The first meeting this season between the Washington Capitals and New York Islanders followed the pattern of most of last season's playoff games between the teams. The result was just about the same, too.

The Islanders started fast tonight, building a 3-0 lead. The Capitals twice came within a goal, but in the end New York was a 5-3 winner, extending its undefeated streak to five games.

Bryan Trottier and Brent Sutter each scored twice for the Islanders. Bryan Erickson, Bob Carpenter and Mike Gartner connected for the Capitals, who will return to action Wednesday night in Pittsburgh.

"We can't give up five goals," said Washington Coach Bryan Murray. "They get two-on-ones and they score. We get a two-on-one and we can't do that. They go to the net better than we do at this stage."

The Capitals, shut out for 43 1/2 minutes, went to the net pretty well thereafter, but, as usual, it proved too little too late against the Islanders, who became the first NHL team to reach 100 goals this season.

"We seem to have an uphill battle every game," said Gartner, whose scoring streak reached 16 games, one short of his club record. "We're down, 3-0, and we have to open up more than we're really capable of and play a game that's not really our style. Maybe we have to take some chances early in the game."

The Capitals had few scoring chances in the first two periods and New York jumped in front on goals by Pat LaFontaine and Trottier, each coming as Rod Langway was deserted by defensive mates caught up ice.

Greg Gilbert's tenacious play to twice retrieve rebounds enabled Trottier to make it 3-0 during a delayed penalty against Gartner only 52 seconds into the third period. Goalie Pat Riggin, who came far out to block a Denis Potvin shot, was helpless when Gilbert set up Trottier in front.

Washington got on the board two seconds after the expiration of a tripping penalty to the Islanders' Stefan Persson. Craig Laughlin took Peter Andersson's pass at the New York blueline and made a perfect feed to Erickson cutting in alone on the left wing. It was Erickson's sixth goal.

The Capitals closed within 3-2 as Gartner faked Potvin to the ice, skated around him and passed to Carpenter in front. Although Trottier seemingly had Carpenter wrapped up, he managed to deflect the puck past goalie Bill Smith for his 13th goal.

"I don't know how it went in," Carpenter said. "I think maybe it hit my ankle, but I really don't know."

Sutter made it 4-2 with a sensational score off a faceoff at Riggin's right. He controlled the puck on the draw with Doug Jarvis, carried it in close on his backhand and managed to put it back on his forehand for a shot over Riggin's left shoulder.

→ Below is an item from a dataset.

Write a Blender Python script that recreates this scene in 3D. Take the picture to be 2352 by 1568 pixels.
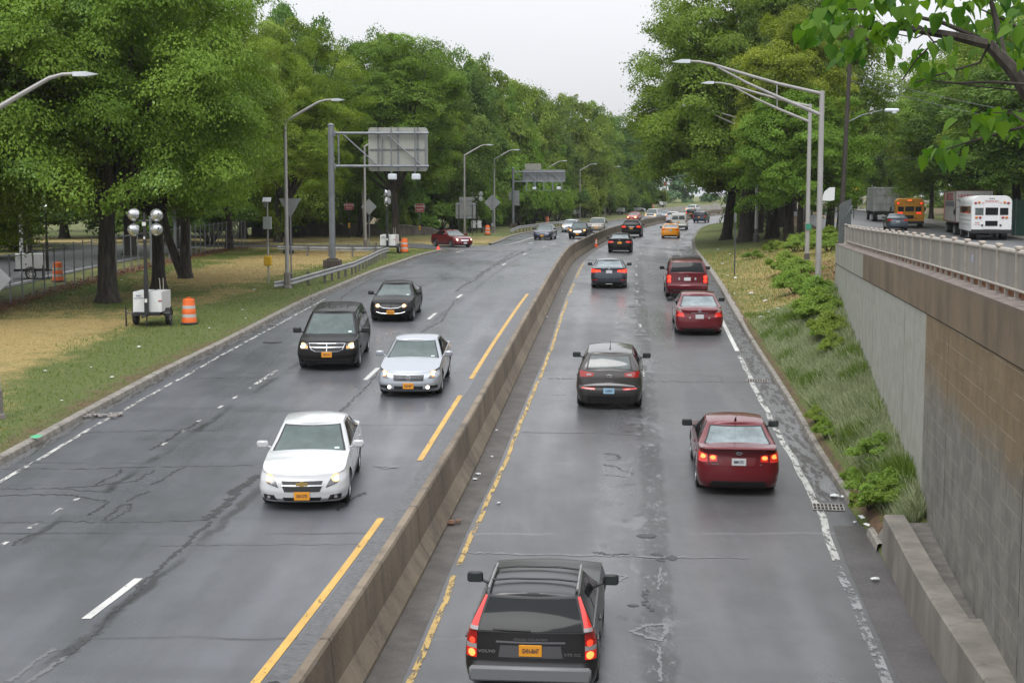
import bpy, math, random
import numpy as np
from mathutils import Vector, Matrix
from math import sin, cos, pi, radians, sqrt, atan2
for o in list(bpy.data.objects): bpy.data.objects.remove(o)
SC = bpy.context.scene; COL = SC.collection
# ------------------------------------------------------------------ camera
F = 3300.0; PIT = math.atan(334/3300.0); CZ = 7.0
cam = bpy.data.objects.new('camera', bpy.data.cameras.new('camera')); COL.objects.link(cam)
cam.location = (0, 0, CZ); cam.rotation_euler = (pi/2-PIT, 0, 0)
cam.data.sensor_width = 36; cam.data.lens = 36*F/2352; cam.data.clip_end = 6000; cam.data.clip_start = .1
SC.camera = cam
# ------------------------------------------------------------------ overcast sky and soft sun
W = bpy.data.worlds.new('World'); SC.world = W; W.use_nodes = True
nt = W.node_tree; nt.nodes.clear()
def N(t, ty, **kw):
    n = t.nodes.new(ty)
    for k, v in kw.items(): setattr(n, k, v)
    return n
out = N(nt, 'ShaderNodeOutputWorld'); sky = N(nt, 'ShaderNodeTexSky', sky_type='NISHITA')
sky.sun_disc = False; sky.sun_elevation = radians(58); sky.sun_rotation = radians(200); sky.dust_density = 4; sky.air_density = 1
hs = N(nt, 'ShaderNodeHueSaturation'); hs.inputs['Saturation'].default_value = .12
b1 = N(nt, 'ShaderNodeBackground'); b1.inputs[1].default_value = .05
nt.links.new(sky.outputs[0], hs.inputs['Color']); nt.links.new(hs.outputs[0], b1.inputs[0])
b2 = N(nt, 'ShaderNodeBackground'); tc = N(nt, 'ShaderNodeTexCoord'); sp = N(nt, 'ShaderNodeSeparateXYZ')
nt.links.new(tc.outputs['Generated'], sp.inputs[0])
mr = N(nt, 'ShaderNodeMapRange'); mr.inputs['From Min'].default_value = .0; mr.inputs['From Max'].default_value = 1
mr.inputs['To Min'].default_value = .62; mr.inputs['To Max'].default_value = 1.85
nz = N(nt, 'ShaderNodeTexNoise'); nz.inputs['Scale'].default_value = 2.2; nz.inputs['Detail'].default_value = 4
mp = N(nt, 'ShaderNodeMapping'); mp.inputs['Scale'].default_value = (1, 1, 4)
nt.links.new(tc.outputs['Generated'], mp.inputs[0]); nt.links.new(mp.outputs[0], nz.inputs['Vector'])
m1 = N(nt, 'ShaderNodeMath', operation='MULTIPLY_ADD'); m1.inputs[1].default_value = .12; m1.inputs[2].default_value = .94
nt.links.new(nz.outputs[0], m1.inputs[0])
m2 = N(nt, 'ShaderNodeMath', operation='MULTIPLY')
nt.links.new(sp.outputs[2], mr.inputs[0]); nt.links.new(mr.outputs[0], m2.inputs[0]); nt.links.new(m1.outputs[0], m2.inputs[1])
b2.inputs[0].default_value = (.965, .985, 1.03, 1); nt.links.new(m2.outputs[0], b2.inputs[1])
ad = N(nt, 'ShaderNodeAddShader'); nt.links.new(b1.outputs[0], ad.inputs[0]); nt.links.new(b2.outputs[0], ad.inputs[1])
nt.links.new(ad.outputs[0], out.inputs[0])
sun = bpy.data.objects.new('sun', bpy.data.lights.new('sun', 'SUN')); COL.objects.link(sun)
sun.data.energy = 1.25; sun.data.angle = radians(30); sun.data.color = (1, .98, .95)
sun.rotation_euler = (radians(32), 0, radians(-20))
vs = SC.view_settings; vs.view_transform = 'Standard'; vs.look = 'None'; vs.exposure = 0.0; vs.gamma = 1; vs.use_curve_mapping = False
# ------------------------------------------------------------------ surveyed heights and lines
def pchip(T, clampx=None):
    xs=[p[0] for p in T]; ys=[p[1] for p in T]; n=len(xs)
    h=[xs[i+1]-xs[i] for i in range(n-1)]; d=[(ys[i+1]-ys[i])/h[i] for i in range(n-1)]
    m=[d[0]]+[0 if d[i-1]*d[i]<=0 else 2*d[i-1]*d[i]/(d[i-1]+d[i]) for i in range(1,n-1)]+[d[-1]]
    def f(x):
        if x<=xs[0]: return ys[0]+d[0]*(x-xs[0])
        if x>=xs[-1]: return ys[-1]+d[-1]*(x-xs[-1])
        i=0
        while xs[i+1]<x: i+=1
        t=(x-xs[i])/h[i]
        return (2*t**3-3*t*t+1)*ys[i]+(t**3-2*t*t+t)*h[i]*m[i]+(-2*t**3+3*t*t)*ys[i+1]+(t**3-t*t)*h[i]*m[i+1]
    return f
zr = pchip([(-30,.05),(0,.14),(19,.25),(31,.6),(40,1.06),(54,1.78),(70,2.38),(90,2.68),(110,2.78),(150,2.8),(220,2.95),(260,3.15),(300,3.6),(330,4.2),(360,4.9),(420,5.4),(3000,5.6)])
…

"Sutter sees what we're doing and makes a great play beating Jarvis on the faceoff," Murray said. "He's so confident with the puck now; much more than before."

Still, the Capitals would not quit. Gartner picked the pocket of ex-Capital Gord Lane at center ice, fended off Lane with his left hand and eventually got both hands on the stick just as he was close enough, while falling, to lift the puck over Smith for his 12th goal.

The comeback ended with 3:54 on the clock, as Sutter took John Tonelli's pass from behind the goal line and beat Riggin for his 16th goal.

Washington's Scott Stevens was cross-checked to the ice moments before Sutter scored and he reacted so angrily that he was ejected by referee Kerry Fraser. It was Stevens' second game misconduct of the season and a third will bring an automatic one-game suspension. For each additional game misconduct, the suspension is doubled.

"Three times in the game, I got blindsided from behind," Stevens said. "It makes it like a five-on-four for them. The last time, they scored and Fraser's right there, but he won't call anything.

"You've got no chance when you're standing up facing the play and they hit you from behind. They do it on purpose to get a man advantage. If they can get away with it, maybe we ought to do it, too."

This was the Islanders' 10th victory in 11 home games. Although a pitiful 1-6-1 on the road, they trail first-place Philadelphia by only two points in the Patrick Division. Washington, in third, trails New York by seven.

"Our ability to come back is encouraging," Murray said. "We just don't seem to get enough early to stay even and we face a tough road the rest of the game."

Unless the Capitals hit a hot streak, the same may be said of the divisional race.